There has been a wide range of reactions to Actually Romantic, ranging from love to hate to derision to disappointment.
“The response to this song specifically feels nuclear,” Duff said.
The criticism of Actually Romantic, however, goes beyond just warring fanbases, says Xtra magazine senior editor Mel Woods.
“I think, like a lot of other people, [I] really connected to [Brat] and that era, because it is not only musically interesting, innovative, engaging, but lyrically and thematically,” Woods said. “It is both confessional and honest, but also … carefree, uninhibited.”
Woods said “the gays are validated, because we’ve been riding [for Charli XCX] for a long time, and it’s nice to see these kind of gay club songs be in the mainstream.”
On the highly touted remix album Brat and It’s Completely Different but Also Still Brat, Charli XCX collaborated with some of the most influential women in modern pop, including Ariana Grande, Billie Eilish and Robyn. The album also allowed Charli XCX to resolve a standing conflict with fellow artist Lorde, who appeared on a remix of the track Girl, So Confusing, which became one of the biggest tracks of the Brat era.
WATCH | Charli XCX and Lorde perform Girl, So Confusing live:
“You could argue that Girl, So Confusing remix was the exception that proved the rule, right?” Frank said. “That narrative was so thrilling, because we had never seen it before — these people who are trading barbs come together and work on something, and produce great art in the face of it.”

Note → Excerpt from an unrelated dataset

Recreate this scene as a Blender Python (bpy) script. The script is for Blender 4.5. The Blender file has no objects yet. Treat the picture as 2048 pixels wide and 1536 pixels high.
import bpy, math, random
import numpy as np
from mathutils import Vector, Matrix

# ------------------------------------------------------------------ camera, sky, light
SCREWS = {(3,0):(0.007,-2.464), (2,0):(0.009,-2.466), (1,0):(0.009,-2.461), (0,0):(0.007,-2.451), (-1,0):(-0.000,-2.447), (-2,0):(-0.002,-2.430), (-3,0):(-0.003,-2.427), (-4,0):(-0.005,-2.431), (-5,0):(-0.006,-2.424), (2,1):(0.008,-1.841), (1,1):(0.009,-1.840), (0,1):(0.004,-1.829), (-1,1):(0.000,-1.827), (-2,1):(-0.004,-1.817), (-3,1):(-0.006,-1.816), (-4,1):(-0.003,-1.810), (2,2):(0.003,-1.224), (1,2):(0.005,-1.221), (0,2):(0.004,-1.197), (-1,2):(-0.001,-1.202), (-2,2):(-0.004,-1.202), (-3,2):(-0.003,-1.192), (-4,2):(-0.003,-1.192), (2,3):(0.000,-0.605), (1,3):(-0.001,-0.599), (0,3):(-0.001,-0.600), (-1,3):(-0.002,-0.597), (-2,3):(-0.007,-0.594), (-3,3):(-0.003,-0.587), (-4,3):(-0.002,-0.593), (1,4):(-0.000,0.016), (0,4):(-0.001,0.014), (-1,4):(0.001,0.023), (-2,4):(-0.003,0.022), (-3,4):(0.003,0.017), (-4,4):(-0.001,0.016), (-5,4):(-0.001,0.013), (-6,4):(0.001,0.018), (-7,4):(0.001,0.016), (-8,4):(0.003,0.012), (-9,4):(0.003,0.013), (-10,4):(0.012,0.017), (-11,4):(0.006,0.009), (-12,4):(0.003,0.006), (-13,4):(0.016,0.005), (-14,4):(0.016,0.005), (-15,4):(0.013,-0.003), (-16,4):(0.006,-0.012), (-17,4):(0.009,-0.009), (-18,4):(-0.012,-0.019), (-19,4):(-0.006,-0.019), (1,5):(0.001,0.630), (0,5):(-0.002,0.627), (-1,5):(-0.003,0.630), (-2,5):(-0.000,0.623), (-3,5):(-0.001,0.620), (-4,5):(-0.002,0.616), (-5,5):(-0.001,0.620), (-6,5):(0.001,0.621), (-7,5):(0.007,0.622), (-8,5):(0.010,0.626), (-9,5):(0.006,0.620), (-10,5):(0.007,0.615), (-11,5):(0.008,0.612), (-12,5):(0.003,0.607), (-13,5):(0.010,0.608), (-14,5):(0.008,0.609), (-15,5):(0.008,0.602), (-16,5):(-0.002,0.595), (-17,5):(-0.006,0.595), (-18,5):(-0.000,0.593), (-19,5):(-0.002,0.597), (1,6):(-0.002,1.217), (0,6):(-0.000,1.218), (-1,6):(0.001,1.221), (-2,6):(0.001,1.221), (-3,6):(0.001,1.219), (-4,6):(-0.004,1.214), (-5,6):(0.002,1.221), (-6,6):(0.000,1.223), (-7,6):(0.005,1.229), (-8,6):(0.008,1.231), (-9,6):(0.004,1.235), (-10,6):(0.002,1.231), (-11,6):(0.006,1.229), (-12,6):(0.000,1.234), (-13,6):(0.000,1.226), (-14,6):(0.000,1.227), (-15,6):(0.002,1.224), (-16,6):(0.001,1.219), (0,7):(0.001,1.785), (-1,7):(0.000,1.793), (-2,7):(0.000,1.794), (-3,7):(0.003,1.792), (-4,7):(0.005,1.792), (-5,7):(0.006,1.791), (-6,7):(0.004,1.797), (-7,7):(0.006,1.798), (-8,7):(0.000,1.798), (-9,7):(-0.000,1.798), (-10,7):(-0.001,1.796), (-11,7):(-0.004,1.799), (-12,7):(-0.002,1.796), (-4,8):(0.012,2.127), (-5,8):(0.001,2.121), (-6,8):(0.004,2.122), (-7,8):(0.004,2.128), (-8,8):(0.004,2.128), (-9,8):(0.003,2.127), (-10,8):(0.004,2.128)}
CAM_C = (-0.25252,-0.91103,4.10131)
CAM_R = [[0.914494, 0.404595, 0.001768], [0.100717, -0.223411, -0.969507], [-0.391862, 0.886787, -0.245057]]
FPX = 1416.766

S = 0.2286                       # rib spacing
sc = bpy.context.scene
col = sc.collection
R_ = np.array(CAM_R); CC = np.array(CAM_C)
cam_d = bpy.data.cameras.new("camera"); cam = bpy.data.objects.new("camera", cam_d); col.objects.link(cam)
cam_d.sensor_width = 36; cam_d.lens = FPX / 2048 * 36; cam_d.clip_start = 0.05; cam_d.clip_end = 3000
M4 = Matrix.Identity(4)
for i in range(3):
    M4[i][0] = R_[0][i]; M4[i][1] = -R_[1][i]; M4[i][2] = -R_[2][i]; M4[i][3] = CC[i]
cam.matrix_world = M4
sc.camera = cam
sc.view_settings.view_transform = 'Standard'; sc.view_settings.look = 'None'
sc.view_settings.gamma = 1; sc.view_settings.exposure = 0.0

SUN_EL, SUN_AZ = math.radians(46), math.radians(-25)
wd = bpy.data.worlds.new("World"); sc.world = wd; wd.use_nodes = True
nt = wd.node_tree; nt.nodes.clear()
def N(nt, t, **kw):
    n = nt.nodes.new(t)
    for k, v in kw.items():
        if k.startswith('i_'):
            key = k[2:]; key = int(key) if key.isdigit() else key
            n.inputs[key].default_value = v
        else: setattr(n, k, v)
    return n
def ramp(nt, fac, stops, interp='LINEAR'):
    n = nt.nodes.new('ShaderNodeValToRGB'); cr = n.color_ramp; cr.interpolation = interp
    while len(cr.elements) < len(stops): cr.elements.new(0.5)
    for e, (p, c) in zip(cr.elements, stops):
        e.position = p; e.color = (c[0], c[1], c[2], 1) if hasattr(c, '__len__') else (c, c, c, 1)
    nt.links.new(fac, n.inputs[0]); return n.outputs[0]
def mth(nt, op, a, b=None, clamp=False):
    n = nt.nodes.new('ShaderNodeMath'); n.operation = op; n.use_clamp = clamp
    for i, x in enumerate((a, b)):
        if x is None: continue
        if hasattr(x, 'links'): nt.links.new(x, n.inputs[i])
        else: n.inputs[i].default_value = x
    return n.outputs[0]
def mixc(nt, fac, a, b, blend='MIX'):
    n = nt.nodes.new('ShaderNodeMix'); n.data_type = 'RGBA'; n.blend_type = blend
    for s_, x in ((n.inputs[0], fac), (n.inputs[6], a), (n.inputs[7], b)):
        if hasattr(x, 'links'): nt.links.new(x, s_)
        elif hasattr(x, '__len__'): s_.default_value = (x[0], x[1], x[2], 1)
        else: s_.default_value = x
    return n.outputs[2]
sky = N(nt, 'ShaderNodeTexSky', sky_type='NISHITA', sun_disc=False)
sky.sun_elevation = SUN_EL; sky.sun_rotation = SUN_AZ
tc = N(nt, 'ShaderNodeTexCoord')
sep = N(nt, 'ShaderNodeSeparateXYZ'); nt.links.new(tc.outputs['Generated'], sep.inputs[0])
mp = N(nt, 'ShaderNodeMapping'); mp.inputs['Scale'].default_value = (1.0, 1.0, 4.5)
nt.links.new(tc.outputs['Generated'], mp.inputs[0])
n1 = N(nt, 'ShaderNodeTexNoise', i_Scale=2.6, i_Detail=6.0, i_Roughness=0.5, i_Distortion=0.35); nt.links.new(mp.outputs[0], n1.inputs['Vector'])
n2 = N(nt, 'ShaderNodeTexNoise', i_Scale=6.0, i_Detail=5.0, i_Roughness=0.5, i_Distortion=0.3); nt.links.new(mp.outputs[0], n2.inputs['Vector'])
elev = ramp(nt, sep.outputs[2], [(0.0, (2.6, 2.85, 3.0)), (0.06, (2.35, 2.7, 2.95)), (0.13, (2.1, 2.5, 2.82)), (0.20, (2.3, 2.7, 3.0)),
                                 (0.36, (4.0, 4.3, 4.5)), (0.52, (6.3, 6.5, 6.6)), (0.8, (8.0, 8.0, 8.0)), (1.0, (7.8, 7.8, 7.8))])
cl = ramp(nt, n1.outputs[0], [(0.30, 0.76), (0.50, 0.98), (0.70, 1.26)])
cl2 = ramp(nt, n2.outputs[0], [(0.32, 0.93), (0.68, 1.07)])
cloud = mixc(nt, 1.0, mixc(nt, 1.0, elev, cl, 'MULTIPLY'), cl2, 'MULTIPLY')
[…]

Woods says the broader culture hasn’t responded to Actually Romantic in the same way as Brat, because the intention behind it isn’t thought to be as authentic.
“It’s not coming from that same confessional, honest place. It’s punching down, because when you’re Taylor Swift, it’s always going to be punching down. There is nowhere for Taylor Swift to punch up.”
Is there still a sisterhood in pop music?
This is not the first time Swift has used her music to take aim at those who have crossed her. She has famously sung about disputes with industry contemporaries such as Katy Perry, Kanye West and Kim Kardashian.
In fact, Actually Romantic may not be the only diss track on The Life of a Showgirl. Father Figure is speculated to be about, in part, Olivia Rodrigo. Many fans think the two stars had a falling out over songwriting credits and royalties on Rodrigo’s debut album, Sour.
Frank says Actually Romantic isn’t really “a catfight” so much as “a song about, ‘You’re just not popular enough for me to pay attention to you,’ which is a strong thing to say. In that way, I think that it is potentially regressive.”
Woods adds that the undertone of the song — Swift’s implication that the subject is so obsessed with her, they might as well be in love with her — feels like a tactic straight out of the 2004 film Mean Girls.
“Being like, ‘It’s kind of gay,’ is not really the way to do [a diss track] in the year 2025. It just feels outdated and a bit cringe, to be honest,” Woods said.
At the same time, Frank says he wants to “leave space for Taylor Swift to have messy emotions.”
“Do I think that Taylor is sending a good message to her fanbase with this one? No, no. But also, I can’t ask that Taylor be primarily a moral figure,” he said. “She’s a singer.”
Duff sees this potential feud as a chance to reflect on why we as a culture are so drawn to narratives like this in the first place.
“The pop girls have been pitted together for as long as pop music has existed,” she said. “There’s no era of the greats of pop music that are creating albums like Taylor is creating, that dominate the charts and streaming and sales, that don’t come without conflict with others, and specifically other women.”
Duff says “it feels like we’re watching this spectacle of WWE proportions, and really, it’s two really, really great pop songwriters that are just writing about their own experiences in their own art.”